--- SOURCE MATERIAL ---

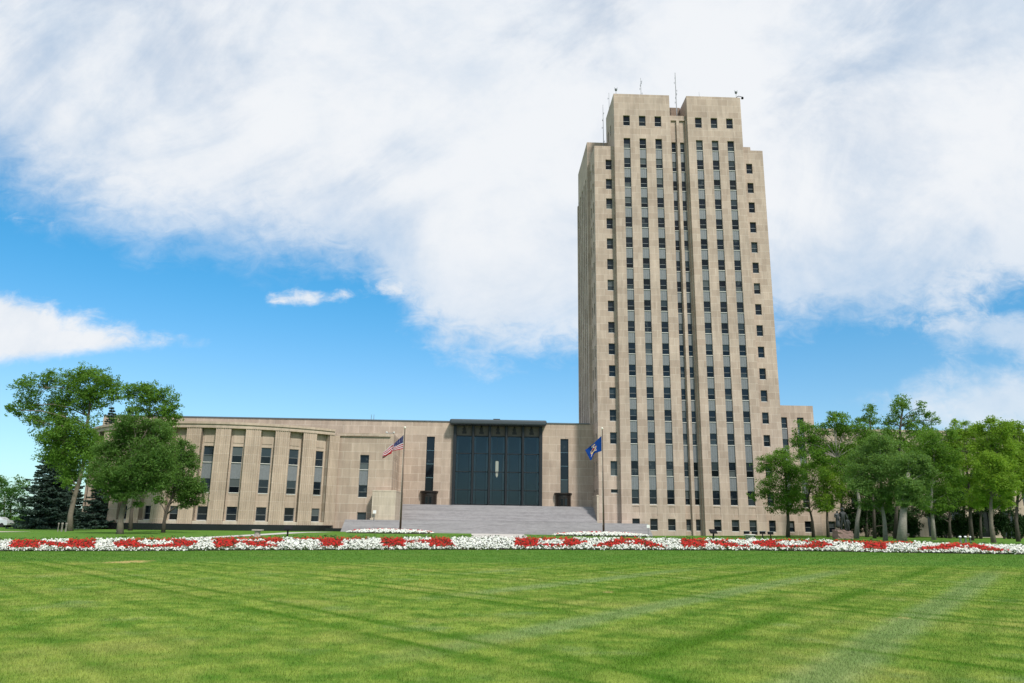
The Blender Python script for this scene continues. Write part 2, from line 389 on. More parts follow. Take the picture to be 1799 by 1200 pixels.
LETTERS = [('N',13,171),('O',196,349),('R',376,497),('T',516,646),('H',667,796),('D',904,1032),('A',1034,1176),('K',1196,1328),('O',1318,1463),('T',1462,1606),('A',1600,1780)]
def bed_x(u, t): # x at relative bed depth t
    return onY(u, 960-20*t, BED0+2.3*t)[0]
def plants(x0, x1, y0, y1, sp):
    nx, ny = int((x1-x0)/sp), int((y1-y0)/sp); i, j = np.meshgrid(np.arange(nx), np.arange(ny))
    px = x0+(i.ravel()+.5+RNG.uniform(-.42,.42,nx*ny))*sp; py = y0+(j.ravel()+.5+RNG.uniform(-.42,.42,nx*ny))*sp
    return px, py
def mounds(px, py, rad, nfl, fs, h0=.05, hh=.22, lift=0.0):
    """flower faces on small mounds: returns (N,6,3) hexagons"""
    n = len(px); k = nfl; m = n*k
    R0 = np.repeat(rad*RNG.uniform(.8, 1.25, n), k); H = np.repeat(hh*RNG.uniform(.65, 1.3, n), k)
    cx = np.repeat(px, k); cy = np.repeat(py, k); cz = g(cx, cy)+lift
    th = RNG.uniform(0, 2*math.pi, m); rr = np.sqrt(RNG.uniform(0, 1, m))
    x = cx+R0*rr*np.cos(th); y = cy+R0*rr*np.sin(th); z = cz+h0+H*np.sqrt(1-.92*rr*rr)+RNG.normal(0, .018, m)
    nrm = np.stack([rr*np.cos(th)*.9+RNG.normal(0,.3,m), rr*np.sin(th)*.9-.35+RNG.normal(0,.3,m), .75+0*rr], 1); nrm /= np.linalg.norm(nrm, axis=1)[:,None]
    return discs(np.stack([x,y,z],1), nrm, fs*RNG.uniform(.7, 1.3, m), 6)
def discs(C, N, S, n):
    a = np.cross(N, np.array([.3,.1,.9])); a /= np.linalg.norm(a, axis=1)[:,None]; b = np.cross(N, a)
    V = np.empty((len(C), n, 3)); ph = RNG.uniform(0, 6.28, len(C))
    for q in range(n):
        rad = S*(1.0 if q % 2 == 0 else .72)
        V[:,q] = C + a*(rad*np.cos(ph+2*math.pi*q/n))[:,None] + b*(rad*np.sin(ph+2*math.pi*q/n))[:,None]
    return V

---

### WHAT THIS TASK INVOLVES
From start to finish, output the listing exactly, but omit its pictures.

### RESPONSE TO THIS TASK
The Blender Python script for this scene continues. Write part 2, from line 389 on. More parts follow. Take the picture to be 1799 by 1200 pixels.
LETTERS = [('N',13,171),('O',196,349),('R',376,497),('T',516,646),('H',667,796),('D',904,1032),('A',1034,1176),('K',1196,1328),('O',1318,1463),('T',1462,1606),('A',1600,1780)]
def bed_x(u, t): # x at relative bed depth t
    return onY(u, 960-20*t, BED0+2.3*t)[0]
def plants(x0, x1, y0, y1, sp):
    nx, ny = int((x1-x0)/sp), int((y1-y0)/sp); i, j = np.meshgrid(np.arange(nx), np.arange(ny))
    px = x0+(i.ravel()+.5+RNG.uniform(-.42,.42,nx*ny))*sp; py = y0+(j.ravel()+.5+RNG.uniform(-.42,.42,nx*ny))*sp
    return px, py
def mounds(px, py, rad, nfl, fs, h0=.05, hh=.22, lift=0.0):
    """flower faces on small mounds: returns (N,6,3) hexagons"""
    n = len(px); k = nfl; m = n*k
    R0 = np.repeat(rad*RNG.uniform(.8, 1.25, n), k); H = np.repeat(hh*RNG.uniform(.65, 1.3, n), k)
    cx = np.repeat(px, k); cy = np.repeat(py, k); cz = g(cx, cy)+lift
    th = RNG.uniform(0, 2*math.pi, m); rr = np.sqrt(RNG.uniform(0, 1, m))
    x = cx+R0*rr*np.cos(th); y = cy+R0*rr*np.sin(th); z = cz+h0+H*np.sqrt(1-.92*rr*rr)+RNG.normal(0, .018, m)
    nrm = np.stack([rr*np.cos(th)*.9+RNG.normal(0,.3,m), rr*np.sin(th)*.9-.35+RNG.normal(0,.3,m), .75+0*rr], 1); nrm /= np.linalg.norm(nrm, axis=1)[:,None]
    return discs(np.stack([x,y,z],1), nrm, fs*RNG.uniform(.7, 1.3, m), 6)
def discs(C, N, S, n):
    a = np.cross(N, np.array([.3,.1,.9])); a /= np.linalg.norm(a, axis=1)[:,None]; b = np.cross(N, a)
    V = np.empty((len(C), n, 3)); ph = RNG.uniform(0, 6.28, len(C))
    for q in range(n):
        rad = S*(1.0 if q % 2 == 0 else .72)
        V[:,q] = C + a*(rad*np.cos(ph+2*math.pi*q/n))[:,None] + b*(rad*np.sin(ph+2*math.pi*q/n))[:,None]
    return V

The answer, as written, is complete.